The catch is that recurring revenue depends on retention, which shifts corporate priorities. Businesses become less focused on making a product that lasts and more focused on making a service that stays essential—or at least difficult to give up. That can mean better updates and support. It can also mean complicated tiers, constant upsells, and features locked behind new paywalls.

Practical takeaway: expect more bundles—and more bargaining

As churn rises, companies respond with bundles and discounts to keep people from canceling. Consumers, in turn, gain leverage. The new skill is not “buying well,” but “subscribing strategically”—rotating services, watching promotions, and resisting automatic upgrades.

Key Insight

Recurring revenue is only as strong as retention—so expect more bundling, discounts, tiers, and upsells designed to slow churn.

Streaming as the model: “license, not own” goes mainstream

If you want the cleanest case study of access replacing ownership, look at music. Streaming didn’t merely disrupt how people listen; it reset the idea of what it means to “have” music at all.

The International Federation of the Phonographic Industry (IFPI) reports that streaming accounted for 69.0% of global recorded music revenues in 2024. By the end of 2024, IFPI says there were 752 million users of paid subscription accounts globally.

Those are staggering numbers, not only for the industry but for culture. Music used to be a shelf, a binder of CDs, an iTunes library you curated. Now it’s a service that can add and remove albums without asking. Consumers accept it because the value proposition is undeniable: almost everything, everywhere, instantly.

That acceptance has consequences. Once people normalize licensing instead of owning for media, the mental model travels. Software, games, and even certain consumer goods begin to look like “services” rather than products. The question becomes less “Do I want this?” and more “Do I want this right now?”
69.0%
IFPI reports streaming accounted for 69.0% of global recorded music revenues in 2024.
752M
IFPI says there were 752 million users of paid subscription accounts globally by the end of 2024.

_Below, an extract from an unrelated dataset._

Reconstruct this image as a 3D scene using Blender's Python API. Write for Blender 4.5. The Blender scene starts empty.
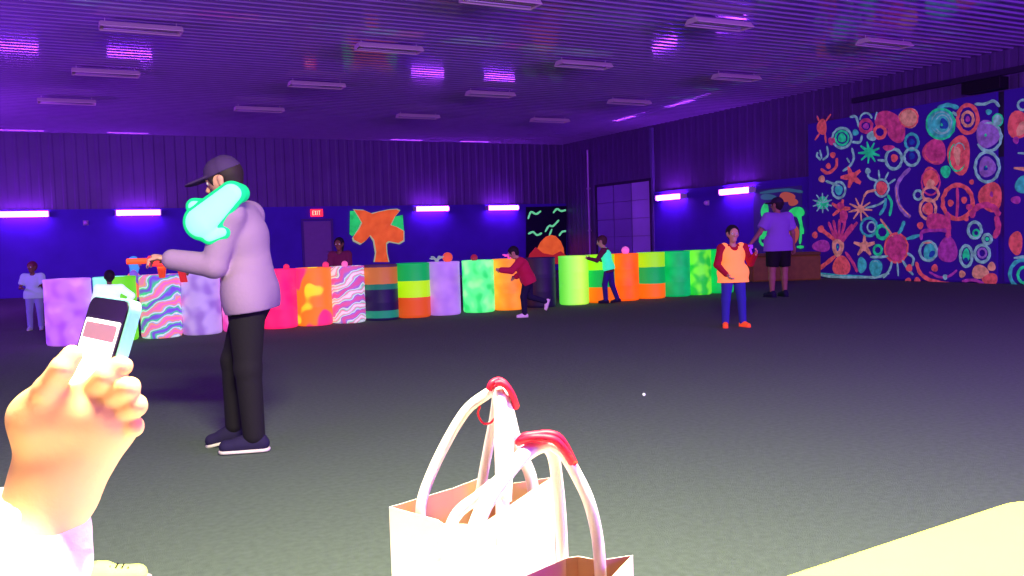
import bpy, bmesh, math, random
import numpy as np
from mathutils import Vector, Matrix
random.seed(7); rng = np.random.default_rng(7)
S = bpy.context.scene
C = S.collection
# ------------------------------------------------------------------ camera
F = 880.0; CX, CY, EYE = 512.0, 288.0, 1.22
yaw, pitch, roll = math.radians(27.3), math.radians(-3.19), math.radians(1.82)
fw = np.array([math.sin(yaw)*math.cos(pitch), math.cos(yaw)*math.cos(pitch), math.sin(pitch)])
r0 = np.array([math.cos(yaw), -math.sin(yaw), 0.0]); u0 = np.cross(r0, fw)
cR = math.cos(roll)*r0 - math.sin(roll)*u0; cU = math.sin(roll)*r0 + math.cos(roll)*u0
cd = bpy.data.cameras.new('camera'); cam = bpy.data.objects.new('camera', cd); C.objects.link(cam)
cd.sensor_width = 36.0; cd.lens = 36.0*F/1024.0; cd.clip_start = 0.02; cd.clip_end = 200
m = Matrix(((cR[0], cU[0], -fw[0]), (cR[1], cU[1], -fw[1]), (cR[2], cU[2], -fw[2]))).to_4x4()
m.translation = (0, 0, EYE); cam.matrix_world = m
S.camera = cam
# ------------------------------------------------------------------ world, exposure
w = bpy.data.worlds.new('world'); S.world = w; w.use_nodes = True
w.node_tree.nodes['Background'].inputs[0].default_value = (0.12, 0.05, 0.4, 1)
w.node_tree.nodes['Background'].inputs[1].default_value = 0.02
S.view_settings.view_transform = 'Standard'; S.view_settings.look = 'None'
S.view_settings.exposure = 0.0; S.view_settings.gamma = 1.0; S.view_settings.use_curve_mapping = False
S.cycles.use_denoising = True; S.cycles.max_bounces = 6; S.cycles.diffuse_bounces = 4
S.cycles.sample_clamp_indirect = 20.0
def area(name, loc, size, size_y, energy, col, target):
    l = bpy.data.lights.new(name, 'AREA'); l.shape = 'RECTANGLE'; l.size = size; l.size_y = size_y
    l.energy = energy; l.color = col
    o = bpy.data.objects.new(name, l); C.objects.link(o); o.location = loc
    o.rotation_euler = (Vector(target)-Vector(loc)).to_track_quat('-Z', 'Y').to_euler()
    return o
# the white house light over the spectators' tables (behind and above the camera)
area('spectator_lamp_light', (0.5, 0.7, 3.4), 1.2, 0.35, 700, (1.0, 0.95, 0.60), (0.9, 1.9, 0.0))
# added violet fill lights at the unseen front and left walls, brightening the ceiling
UVC = (0.30, 0.02, 1.0)
for x, y, z, tx, ty, tz, pw in ((5, -3.8, 3.0, 3, 14, 4.6, 560), (9.5, -3.8, 2.8, 8, 16, 4.5, 740), (14, -3.8, 2.6, 12, 16, 4.4, 680), (-4.8, 5, 2.6, 12, 14, 4.4, 230), (-4.8, 14, 2.6, 12, 22, 4.2, 330), (-4.8, 22, 2.6, 12, 24, 4.0, 360)):
    area('violet_fill_light', (x, y, z), 3.0, 0.5, pw, (0.36, 0.05, 1.0), (tx, ty, tz))

# ------------------------------------------------------------------ helpers
def lin(c):
    c = np.array(c, float)/255.0
    return tuple(np.where(c <= 0.04045, c/12.92, ((c+0.055)/1.055)**2.4))
def ray(px, py): return (px-CX)/F*cR - (py-CY)/F*cU + fw
def at_depth(px, py, z): return Vector(np.array([0, 0, EYE]) + ray(px, py)*z)
def on_plane(px, py, axis, d):
    v = ray(px, py); o = np.array([0, 0, EYE]); return Vector(o + v*(d-o[axis])/v[axis])
def on_floor(px, py, h=0.0): return on_plane(px, py, 2, h)
_cache = {}
def mat(name, rgb, rough=0.7, metal=0.0, glow=0.0, glow_rgb=None, noise=0.0, nscale=8.0, bump=0.0, bscale=60.0, spec=0.3):
    """one procedural material; glow = the fluorescence of paint and cloth under black light"""
    key = (name,)
    if key in _cache: return _cache[key]
    mt = bpy.data.materials.new(name); mt.use_nodes = True; nt = mt.node_tree; N = nt.nodes; L = nt.links
    b = N['Principled BSDF']; col = lin(rgb)
    b.inputs['Roughness'].default_value = rough; b.inputs['Metallic'].default_value = metal
    b.inputs['Specular IOR Level'].default_value = spec
    b.inputs['Base Color'].default_value = (*col, 1)
    tc = N.new('ShaderNodeTexCoord')
    if noise > 0:
        nz = N.new('ShaderNodeTexNoise'); nz.inputs['Scale'].default_value = nscale; nz.inputs['Detail'].default_value = 4
        L.new(tc.outputs['Object'], nz.inputs['Vector'])
        rp = N.new('ShaderNodeValToRGB'); rp.color_ramp.elements[0].position = 0.3; rp.color_ramp.elements[1].position = 0.7
        rp.color_ramp.elements[0].color = (*[c*(1-noise) for c in col], 1)
        rp.color_ramp.elements[1].color = (*[min(1, c*(1+noise*0.5)) for c in col], 1)
        L.new(nz.outputs['Fac'], rp.inputs['Fac']); L.new(rp.outputs['Color'], b.inputs['Base Color'])
        if glow: L.new(rp.outputs['Color'], b.inputs['Emission Color'])
    if glow:
        if not noise: b.inputs['Emission Color'].default_value = (*(lin(glow_rgb) if glow_rgb else col), 1)
        b.inputs['Emission Strength'].default_value = glow
    if bump > 0:
        nb = N.new('ShaderNodeTexNoise'); nb.inputs['Scale'].default_value = bscale; nb.inputs['Detail'].default_value = 3
        L.new(tc.outputs['Object'], nb.inputs['Vector'])
        bp = N.new('ShaderNodeBump'); bp.inputs['Strength'].default_value = bump; bp.inputs['Distance'].default_value = 0.01
        L.new(nb.outputs['Fac'], bp.inputs['Height']); L.new(bp.outputs['Normal'], b.inputs['Normal'])
    _cache[key] = mt
    return mt
def link(name, me, mats, parent=None, loc=None, rotz=0.0, smooth=False):
    for q in (mats if isinstance(mats, (list, tuple)) else [mats]): me.materials.append(q)
    o = bpy.data.objects.new(name, me); C.objects.link(o)
    if parent is not None: o.parent = parent
    if loc is not None: o.location = loc
    o.rotation_euler = (0, 0, rotz)
    if smooth: me.shade_smooth()
    return o
def tag(o, label, cat, group=None, kind=None):
    o['label'] = label; o['category'] = cat
    if group: o['group'] = group
    if kind: o['kind'] = kind
    return o
def struct(o): o['kind'] = 'structure'; return o
def empty(name, loc=(0, 0, 0), rotz=0.0):
    o = bpy.data.objects.new(name, None); C.objects.link(o); o.location = loc; o.rotation_euler = (0, 0, rotz); o.empty_display_size = 0.1
    return o
def me_from(name, v, f, mi=None):
    me = bpy.data.meshes.new(name); me.from_pydata([tuple(map(float, q)) for q in v], [], [tuple(int(i) for i in q) for q in f])
    if mi is not None: me.polygons.foreach_set('material_index', mi)
    me.update(); return me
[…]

Multiple perspectives: freedom versus fragility

Access offers abundance and portability, but it also introduces fragility. When libraries shift, rights change, or services shut down, your collection disappears. Some consumers respond by returning to ownership—buying vinyl, downloading files, collecting physical editions. Others accept the trade as the price of modern convenience.

Resale’s rise: ownership without permanence

Resale sits in a fascinating middle ground. It is technically ownership—you buy an item and possess it. Yet it functions like access because the secondhand market makes exit easy. You can treat a purchase as temporary, then resell and recover some value.

ThredUp and GlobalData’s 2024 figures illustrate the momentum: 14% growth in the U.S. secondhand apparel market and 23% growth in online resale. Projections through 2029—$74B for secondhand apparel and $40B for online resale—suggest resale is not a fringe behavior. It’s becoming infrastructure.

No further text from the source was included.